Graeme Faulds, eVestment

New survey reveals lowered return expectations among private market investors


Private markets funds have continued to rake in new commitments from institutional investors eager to diversify their portfolios and capture the returns private markets investments can offer. However, investors are now tempering their private markets return expectations. 

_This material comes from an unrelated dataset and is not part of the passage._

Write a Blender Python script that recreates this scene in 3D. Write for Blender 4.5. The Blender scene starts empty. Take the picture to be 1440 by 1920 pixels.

Coupled with other industry trends, this will have implications for private markets fundraising and due diligence, according to a new eVestment report, produced in association with parent company Nasdaq.
 
The 2019 eVestment Private Markets Due Diligence Survey of institutional investors, consultants and private markets fund managers finds that 52 per cent of investors expect returns in the space to decline in the future (page 16). Only 12 per cent of investors expected private equity returns to increase, with the balance – 36 per cent – expecting returns to stay about the same.
 
Forty-seven percent of investors surveyed expect to see lower returns in venture capital vs. just 16 per cent of investors who expect returns to increase. And in real estate, 41 per cent of investors expect to see lower returns vs. 14 per cent who expect returns to increase.
 
Another interesting point from the report is the apparent mismatch between fund managers’ desire to find new investors, and investors’ desire to reduce or keep stable the number of fund managers with which they work (page 18). In the survey, three out of four fund managers indicated they plan to increase their investor base, while three out of four investors indicated they actually plan to maintain or decrease the number of fund managers with which they work.
 
“Due diligence remains the foundation for investors looking to build a quality portfolio and generate above market returns,” says Graeme Faulds, Director of Product – Private Markets at eVestment. “With the majority of survey respondents’ outlook for returns to be flat at best, and a desire from investors to consolidate manager relationships, due diligence processes are only going to become more critical for both sides of the table. The need for fund managers and investors to embrace better data and technology to help them navigate this reality has never been more important.”